President Jacques Chirac said last month the law would also apply to Jewish scullcaps and large Christian crosses. But few of them are seen in French public schools, leaving the more numerous scarf-wearing schoolgirls as the law's main target.

"The CFCM expresses the Muslim community's profound concern that the only concrete act the government plans...is a draft law that makes them feel stigmatized," declared the statement signed by the CFCM's moderate chairman Dalal Boubakeur.

It noted with disappointment that Chirac announced this in a speech devoted mostly to "recognizing Islam as France's second-largest religion and fighting against discrimination."

"The CFCM regrets that cases of Islamophobia are multiplying across France, despite (current) law and without any of these discriminatory acts being punished," it added.

"AMAZED AT EXCESSES"

Chirac announced the planned ban amid growing concern over Islamist influence among France's five million Muslims. It met widespread approval among non-Muslims -- an important boost for the government before difficult regional polls in March.

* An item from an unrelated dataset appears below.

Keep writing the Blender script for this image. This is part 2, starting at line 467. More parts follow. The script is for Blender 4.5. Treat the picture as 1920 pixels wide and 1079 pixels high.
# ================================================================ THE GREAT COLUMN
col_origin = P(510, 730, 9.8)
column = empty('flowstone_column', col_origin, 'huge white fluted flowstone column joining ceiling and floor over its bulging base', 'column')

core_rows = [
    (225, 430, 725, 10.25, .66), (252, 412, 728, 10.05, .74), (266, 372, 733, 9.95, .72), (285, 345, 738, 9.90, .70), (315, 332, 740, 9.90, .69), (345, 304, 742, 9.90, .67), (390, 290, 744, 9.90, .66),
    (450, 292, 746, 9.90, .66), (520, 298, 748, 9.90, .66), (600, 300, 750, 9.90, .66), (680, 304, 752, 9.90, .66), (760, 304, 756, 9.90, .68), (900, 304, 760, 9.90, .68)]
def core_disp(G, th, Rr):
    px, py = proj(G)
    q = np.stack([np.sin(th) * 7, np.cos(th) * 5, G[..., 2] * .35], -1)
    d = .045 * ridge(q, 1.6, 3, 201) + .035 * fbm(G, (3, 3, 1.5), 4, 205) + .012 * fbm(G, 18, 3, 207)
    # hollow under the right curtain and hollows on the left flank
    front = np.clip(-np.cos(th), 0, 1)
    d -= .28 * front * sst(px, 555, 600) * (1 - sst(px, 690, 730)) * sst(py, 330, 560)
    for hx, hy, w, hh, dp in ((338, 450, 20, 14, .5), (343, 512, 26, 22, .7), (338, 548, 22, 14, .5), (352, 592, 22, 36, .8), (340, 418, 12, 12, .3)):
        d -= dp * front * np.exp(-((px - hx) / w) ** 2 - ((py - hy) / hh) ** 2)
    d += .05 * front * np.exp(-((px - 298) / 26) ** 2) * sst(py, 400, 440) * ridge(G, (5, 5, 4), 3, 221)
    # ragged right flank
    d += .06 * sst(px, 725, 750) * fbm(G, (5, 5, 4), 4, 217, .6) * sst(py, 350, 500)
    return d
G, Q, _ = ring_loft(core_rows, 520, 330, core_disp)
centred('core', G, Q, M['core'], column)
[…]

The CFCM cautiously expressed disappointment at first, but a growing chorus of angry criticism from grass-roots Muslim groups has clearly prompted it to take a stronger stand.

"We were amazed at excesses we heard about," Khalil Merroun, rector of the large Evry mosque outside Paris, told the daily Liberation after meeting regional Muslim leaders on Saturday.

"They told us about veiled women being yelled at on the streets, banks that turn them away because they wear a headscarf and a doctor who put up a sign in his waiting room saying 'I refuse to treat veiled women'," he said.

The CFCM called on parliamentarians, who are due to debate the law in the coming weeks, to make sure the text is balanced and urged Muslims to stay calm in "these difficult moments."

While chairman Boubakeur has tried to work closely with the government, one of the CFCM's main member groups -- the Union of French Islamic Organizations (UOIF) -- urged all Muslims on Monday to support protests and petitions against the law.

Several Muslim groups linked to the UOIF have already called for a march against the law in Paris on January 17.